Intermediaries, Auctions In High Demand, Survey Says –

The competition among private equity firms is fierce and investment banks are reaping the benefits. According to a new survey released today by Thomson Financial and the Association for Corporate Growth, 50% of firms said that their primary method of sourcing transactions is through an intermediary. That’s up from last year, when only 40% of pros surveyed said they relied on intermediaries to source deals. What’s more, 51% of pros said they see deals going to auction.

“It’s not that surprising that intermediaries provide the largest source of deal flow. Sellers have gotten much savvier. Using expertise is very important for getting a good price and for managing the terms of a deal,” said Hiter Harris, a co-founder of Harris Williams & Co. “There was a stigma surrounding intermediaries. The thought was without an intermediary you can get a better price, but the truth is that the returns from a deal done with an intermediary may not be that different than from a deal done without one.”

There’s no doubt that part of what’s creating the record number of LBO transactions and that demand is the excess amount of capital available for investment. About 70% of respondents said that the current amount of private equity capital available is either much too high or a littler higher than it should be. Only 19% felt that there was an appropriate amount of capital available in the marketplace.

“Everyone needs to get deals done right now, there’s no question. But we live in an ever-increasingly efficient marketplace, and the opportunity to get outsized returns are not as plentiful as they were in the past,” said Glenn Gurtcheff, a managing director and co-head of Middle Market M&A at Piper Jaffray. “To put this money to work, people are going to have to participate in auctions, and anyone who says they won’t won’t see that many deals. The highest quality opportunities come through intermediaries.”

However, intermediary popularity doesn’t mean that firms should stop working the phones and relationships. Of firms that did win at an auction, 30% said they won the deal because they had a pre-existing relationship with the company and its management team, compared to 22% said they had won because they paid the highest price.
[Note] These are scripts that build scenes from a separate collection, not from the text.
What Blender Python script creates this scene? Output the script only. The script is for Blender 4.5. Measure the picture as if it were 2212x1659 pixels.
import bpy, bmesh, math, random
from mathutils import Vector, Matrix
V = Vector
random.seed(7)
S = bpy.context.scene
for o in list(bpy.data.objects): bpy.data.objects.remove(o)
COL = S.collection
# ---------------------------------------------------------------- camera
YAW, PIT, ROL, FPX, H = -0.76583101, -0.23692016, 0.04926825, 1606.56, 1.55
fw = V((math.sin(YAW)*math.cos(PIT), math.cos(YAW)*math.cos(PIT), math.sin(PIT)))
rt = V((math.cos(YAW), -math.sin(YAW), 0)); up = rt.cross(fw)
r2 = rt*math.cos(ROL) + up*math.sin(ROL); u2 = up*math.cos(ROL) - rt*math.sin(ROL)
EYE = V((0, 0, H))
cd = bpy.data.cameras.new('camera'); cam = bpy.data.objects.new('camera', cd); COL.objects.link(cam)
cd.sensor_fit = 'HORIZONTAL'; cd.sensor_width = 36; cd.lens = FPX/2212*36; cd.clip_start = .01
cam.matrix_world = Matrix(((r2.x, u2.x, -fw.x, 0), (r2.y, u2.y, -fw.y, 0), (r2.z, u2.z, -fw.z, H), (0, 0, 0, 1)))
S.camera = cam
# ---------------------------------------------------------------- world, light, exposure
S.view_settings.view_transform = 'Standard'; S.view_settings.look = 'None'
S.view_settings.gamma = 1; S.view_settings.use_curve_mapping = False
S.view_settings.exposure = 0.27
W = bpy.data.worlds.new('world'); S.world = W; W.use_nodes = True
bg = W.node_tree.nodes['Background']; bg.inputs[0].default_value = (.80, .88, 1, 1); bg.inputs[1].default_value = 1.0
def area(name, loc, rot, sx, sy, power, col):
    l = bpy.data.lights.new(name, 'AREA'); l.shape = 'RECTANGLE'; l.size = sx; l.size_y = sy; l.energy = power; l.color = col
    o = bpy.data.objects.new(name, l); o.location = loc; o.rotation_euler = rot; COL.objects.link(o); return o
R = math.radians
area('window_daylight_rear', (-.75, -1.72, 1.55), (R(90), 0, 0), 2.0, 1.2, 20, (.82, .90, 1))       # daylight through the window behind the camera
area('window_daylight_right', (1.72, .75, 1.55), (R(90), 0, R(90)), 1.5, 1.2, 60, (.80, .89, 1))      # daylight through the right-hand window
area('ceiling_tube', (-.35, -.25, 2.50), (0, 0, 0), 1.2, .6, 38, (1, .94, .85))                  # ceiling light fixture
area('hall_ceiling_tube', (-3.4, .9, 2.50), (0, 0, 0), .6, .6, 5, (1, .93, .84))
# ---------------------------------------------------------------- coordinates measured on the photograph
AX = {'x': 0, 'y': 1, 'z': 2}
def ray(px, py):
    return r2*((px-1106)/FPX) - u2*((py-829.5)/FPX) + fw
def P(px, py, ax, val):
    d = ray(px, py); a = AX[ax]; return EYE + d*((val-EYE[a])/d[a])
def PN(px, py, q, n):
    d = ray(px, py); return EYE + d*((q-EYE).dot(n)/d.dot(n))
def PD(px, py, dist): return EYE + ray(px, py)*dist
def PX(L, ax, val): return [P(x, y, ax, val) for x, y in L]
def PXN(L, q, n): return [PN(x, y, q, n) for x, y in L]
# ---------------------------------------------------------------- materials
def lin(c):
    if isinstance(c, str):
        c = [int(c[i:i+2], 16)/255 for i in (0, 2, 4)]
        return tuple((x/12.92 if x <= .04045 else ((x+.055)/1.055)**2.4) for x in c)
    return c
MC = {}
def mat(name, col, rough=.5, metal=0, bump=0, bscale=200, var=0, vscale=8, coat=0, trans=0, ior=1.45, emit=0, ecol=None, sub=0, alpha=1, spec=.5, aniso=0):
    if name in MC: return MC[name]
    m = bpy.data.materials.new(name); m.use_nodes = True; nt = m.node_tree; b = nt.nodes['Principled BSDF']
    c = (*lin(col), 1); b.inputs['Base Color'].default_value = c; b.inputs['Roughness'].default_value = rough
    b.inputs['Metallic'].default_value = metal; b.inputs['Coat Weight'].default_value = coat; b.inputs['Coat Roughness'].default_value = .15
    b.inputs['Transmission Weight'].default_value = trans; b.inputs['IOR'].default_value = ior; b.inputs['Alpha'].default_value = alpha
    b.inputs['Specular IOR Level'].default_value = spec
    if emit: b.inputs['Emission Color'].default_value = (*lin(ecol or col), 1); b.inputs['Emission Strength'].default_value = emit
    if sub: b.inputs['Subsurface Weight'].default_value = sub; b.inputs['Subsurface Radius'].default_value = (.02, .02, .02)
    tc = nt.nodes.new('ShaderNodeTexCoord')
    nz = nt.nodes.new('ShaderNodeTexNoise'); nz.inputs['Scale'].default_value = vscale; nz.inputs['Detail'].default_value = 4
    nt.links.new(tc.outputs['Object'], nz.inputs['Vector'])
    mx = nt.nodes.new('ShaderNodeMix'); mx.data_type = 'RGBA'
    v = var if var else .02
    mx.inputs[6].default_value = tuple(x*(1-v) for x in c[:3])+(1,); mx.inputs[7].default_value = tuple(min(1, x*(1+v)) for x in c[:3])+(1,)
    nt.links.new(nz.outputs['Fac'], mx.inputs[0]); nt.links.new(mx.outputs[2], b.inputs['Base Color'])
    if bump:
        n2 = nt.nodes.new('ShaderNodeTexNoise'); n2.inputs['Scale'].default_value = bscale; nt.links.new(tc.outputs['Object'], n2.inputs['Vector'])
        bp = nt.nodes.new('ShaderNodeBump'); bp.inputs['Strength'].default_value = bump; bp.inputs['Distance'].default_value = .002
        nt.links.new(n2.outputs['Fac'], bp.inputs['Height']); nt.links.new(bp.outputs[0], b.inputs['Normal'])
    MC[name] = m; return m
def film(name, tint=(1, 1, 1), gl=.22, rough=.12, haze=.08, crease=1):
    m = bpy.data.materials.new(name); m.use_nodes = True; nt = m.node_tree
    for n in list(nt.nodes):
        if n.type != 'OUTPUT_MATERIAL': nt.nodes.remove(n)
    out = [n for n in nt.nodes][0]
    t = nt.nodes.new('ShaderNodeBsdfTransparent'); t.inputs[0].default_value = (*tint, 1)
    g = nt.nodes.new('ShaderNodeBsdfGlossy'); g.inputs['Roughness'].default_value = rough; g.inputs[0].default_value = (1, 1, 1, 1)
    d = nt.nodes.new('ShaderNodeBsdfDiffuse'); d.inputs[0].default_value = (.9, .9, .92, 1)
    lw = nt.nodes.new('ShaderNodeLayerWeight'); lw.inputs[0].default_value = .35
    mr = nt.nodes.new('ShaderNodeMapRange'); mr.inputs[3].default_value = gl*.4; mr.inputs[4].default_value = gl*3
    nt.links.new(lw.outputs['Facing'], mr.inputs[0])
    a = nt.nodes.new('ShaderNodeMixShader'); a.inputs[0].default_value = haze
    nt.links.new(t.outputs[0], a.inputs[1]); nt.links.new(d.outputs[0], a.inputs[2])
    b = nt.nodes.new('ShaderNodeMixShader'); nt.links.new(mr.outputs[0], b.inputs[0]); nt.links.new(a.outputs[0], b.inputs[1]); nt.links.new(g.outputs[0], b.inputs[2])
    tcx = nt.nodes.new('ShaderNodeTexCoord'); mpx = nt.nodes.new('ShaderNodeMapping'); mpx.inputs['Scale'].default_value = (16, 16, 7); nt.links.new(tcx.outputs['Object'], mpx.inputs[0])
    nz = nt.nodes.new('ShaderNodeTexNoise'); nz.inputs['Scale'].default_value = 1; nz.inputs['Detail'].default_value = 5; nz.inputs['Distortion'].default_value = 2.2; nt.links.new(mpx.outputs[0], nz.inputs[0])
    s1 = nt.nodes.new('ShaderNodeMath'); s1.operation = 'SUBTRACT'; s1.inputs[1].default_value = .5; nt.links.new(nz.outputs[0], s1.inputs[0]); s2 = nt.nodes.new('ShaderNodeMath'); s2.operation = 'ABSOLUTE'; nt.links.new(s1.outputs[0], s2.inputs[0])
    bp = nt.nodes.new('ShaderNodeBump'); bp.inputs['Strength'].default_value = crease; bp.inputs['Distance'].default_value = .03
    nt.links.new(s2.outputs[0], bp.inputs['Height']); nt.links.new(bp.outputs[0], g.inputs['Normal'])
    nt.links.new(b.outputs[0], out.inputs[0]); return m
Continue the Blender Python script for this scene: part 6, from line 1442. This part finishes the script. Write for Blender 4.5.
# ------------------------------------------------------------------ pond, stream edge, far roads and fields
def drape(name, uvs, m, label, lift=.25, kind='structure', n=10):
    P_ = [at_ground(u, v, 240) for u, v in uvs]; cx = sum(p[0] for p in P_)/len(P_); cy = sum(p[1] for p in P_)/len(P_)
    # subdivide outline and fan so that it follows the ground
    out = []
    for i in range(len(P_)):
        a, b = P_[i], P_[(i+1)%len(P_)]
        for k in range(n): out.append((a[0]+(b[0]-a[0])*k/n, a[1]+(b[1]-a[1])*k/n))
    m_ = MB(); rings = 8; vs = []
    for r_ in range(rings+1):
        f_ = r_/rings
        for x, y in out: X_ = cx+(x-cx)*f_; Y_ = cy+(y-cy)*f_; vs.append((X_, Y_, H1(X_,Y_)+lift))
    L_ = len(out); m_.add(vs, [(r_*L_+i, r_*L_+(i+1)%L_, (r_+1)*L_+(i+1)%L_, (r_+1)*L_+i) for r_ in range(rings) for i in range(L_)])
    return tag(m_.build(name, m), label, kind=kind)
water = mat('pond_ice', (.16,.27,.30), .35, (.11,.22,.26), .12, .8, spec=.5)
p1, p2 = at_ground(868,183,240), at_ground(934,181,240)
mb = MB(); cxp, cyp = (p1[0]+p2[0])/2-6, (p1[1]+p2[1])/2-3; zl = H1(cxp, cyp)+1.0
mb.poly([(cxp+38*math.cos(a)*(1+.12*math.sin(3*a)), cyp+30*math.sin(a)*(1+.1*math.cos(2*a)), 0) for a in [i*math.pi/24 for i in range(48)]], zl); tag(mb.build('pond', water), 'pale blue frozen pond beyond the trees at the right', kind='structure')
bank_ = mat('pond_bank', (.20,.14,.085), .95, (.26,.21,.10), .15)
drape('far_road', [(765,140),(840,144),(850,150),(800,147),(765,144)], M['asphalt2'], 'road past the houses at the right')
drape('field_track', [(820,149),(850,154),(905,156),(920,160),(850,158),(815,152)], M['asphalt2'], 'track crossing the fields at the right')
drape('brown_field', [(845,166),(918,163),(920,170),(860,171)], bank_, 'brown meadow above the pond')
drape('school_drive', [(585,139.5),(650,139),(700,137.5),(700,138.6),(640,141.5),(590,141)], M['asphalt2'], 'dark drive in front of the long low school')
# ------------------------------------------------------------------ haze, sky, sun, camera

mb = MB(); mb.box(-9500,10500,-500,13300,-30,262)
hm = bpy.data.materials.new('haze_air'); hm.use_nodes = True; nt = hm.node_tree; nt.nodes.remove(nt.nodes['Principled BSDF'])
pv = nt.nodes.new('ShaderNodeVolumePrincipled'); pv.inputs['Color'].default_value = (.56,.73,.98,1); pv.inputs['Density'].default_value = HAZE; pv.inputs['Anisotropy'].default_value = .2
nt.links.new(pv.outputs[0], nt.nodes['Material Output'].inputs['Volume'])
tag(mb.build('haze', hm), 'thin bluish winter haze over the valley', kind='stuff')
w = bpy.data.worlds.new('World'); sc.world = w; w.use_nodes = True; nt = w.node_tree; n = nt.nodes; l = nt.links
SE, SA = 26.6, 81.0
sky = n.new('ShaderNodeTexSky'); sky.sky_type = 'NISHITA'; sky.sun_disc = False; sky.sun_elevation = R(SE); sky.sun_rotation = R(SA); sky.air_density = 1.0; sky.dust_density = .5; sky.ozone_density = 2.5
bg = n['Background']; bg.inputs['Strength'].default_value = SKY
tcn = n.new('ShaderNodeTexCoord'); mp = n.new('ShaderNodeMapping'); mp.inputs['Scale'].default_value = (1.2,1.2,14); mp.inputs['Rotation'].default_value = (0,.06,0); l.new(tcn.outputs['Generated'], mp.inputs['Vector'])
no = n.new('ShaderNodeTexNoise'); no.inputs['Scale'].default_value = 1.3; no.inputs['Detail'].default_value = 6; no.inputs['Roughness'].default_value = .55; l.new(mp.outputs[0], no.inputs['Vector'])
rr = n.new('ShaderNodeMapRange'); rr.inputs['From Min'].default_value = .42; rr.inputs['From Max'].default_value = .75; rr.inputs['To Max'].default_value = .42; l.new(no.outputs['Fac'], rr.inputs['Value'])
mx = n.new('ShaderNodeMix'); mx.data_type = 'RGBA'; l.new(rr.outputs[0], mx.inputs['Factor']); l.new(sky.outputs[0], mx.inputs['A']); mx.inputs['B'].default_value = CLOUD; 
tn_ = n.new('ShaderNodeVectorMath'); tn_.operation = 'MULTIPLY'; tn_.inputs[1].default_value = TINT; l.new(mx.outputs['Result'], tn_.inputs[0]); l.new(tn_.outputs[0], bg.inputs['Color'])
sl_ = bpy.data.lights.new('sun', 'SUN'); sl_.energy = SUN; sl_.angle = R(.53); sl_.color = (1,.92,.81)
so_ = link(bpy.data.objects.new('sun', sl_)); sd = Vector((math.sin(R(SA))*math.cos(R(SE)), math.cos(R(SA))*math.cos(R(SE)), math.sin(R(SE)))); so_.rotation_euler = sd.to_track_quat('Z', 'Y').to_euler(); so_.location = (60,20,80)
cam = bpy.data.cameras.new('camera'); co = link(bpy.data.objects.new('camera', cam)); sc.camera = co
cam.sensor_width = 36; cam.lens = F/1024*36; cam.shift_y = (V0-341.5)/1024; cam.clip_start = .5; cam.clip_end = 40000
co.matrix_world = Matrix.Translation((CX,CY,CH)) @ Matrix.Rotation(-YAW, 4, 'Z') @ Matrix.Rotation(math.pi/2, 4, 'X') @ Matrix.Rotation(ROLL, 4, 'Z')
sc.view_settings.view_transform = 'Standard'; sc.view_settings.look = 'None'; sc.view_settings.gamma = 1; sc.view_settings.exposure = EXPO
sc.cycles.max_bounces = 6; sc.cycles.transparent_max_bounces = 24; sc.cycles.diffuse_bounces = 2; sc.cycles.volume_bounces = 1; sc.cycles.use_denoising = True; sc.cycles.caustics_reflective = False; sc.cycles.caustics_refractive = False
“Having a relationship with us is important, and having a relationship with the seller could be important. Knowing a company itself is a hit or miss. Sometimes cold calling companies encourages them to hire firms like us. And you get a certain amount of assurance when doing a deal with us. If we take on a deal, we have faith it is a quality company, the buyer has confidence they have a true seller, and the information presented is really organized. It’s a relatively painless way to learn about a company and make a judgement on it,” said Harris.

Mark Jones, a partner with private equity firm River Associates, also sees the benefit in using an intermediary even in the smaller end of the market. “If you use an intermediary the good news is there is a higher chance that the seller is motivated, you have fewer surprises and the seller has realistic value expectations,” he said.

In other findings, a whopping 72% of dealmakers said the M&A environment is good or excellent, which is up from 45% the year before. Perhaps even more optimistic, 87% of respondents expect the deal environment to be even better in 2005. Only 2% of respondents characterized the M&A environment as poor.

“Everyone is optimistic because if you’re not, you’re out of it. But I can’t see how it can get more optimistic than it is now,” said T. Patrick Hurley, ACG president-elect for 2005 and managing director of MidMarket Capital Advisors. “People want to find companies that don’t have every drop squeezed out of them and it’s hard, so I sort of share the optimism.”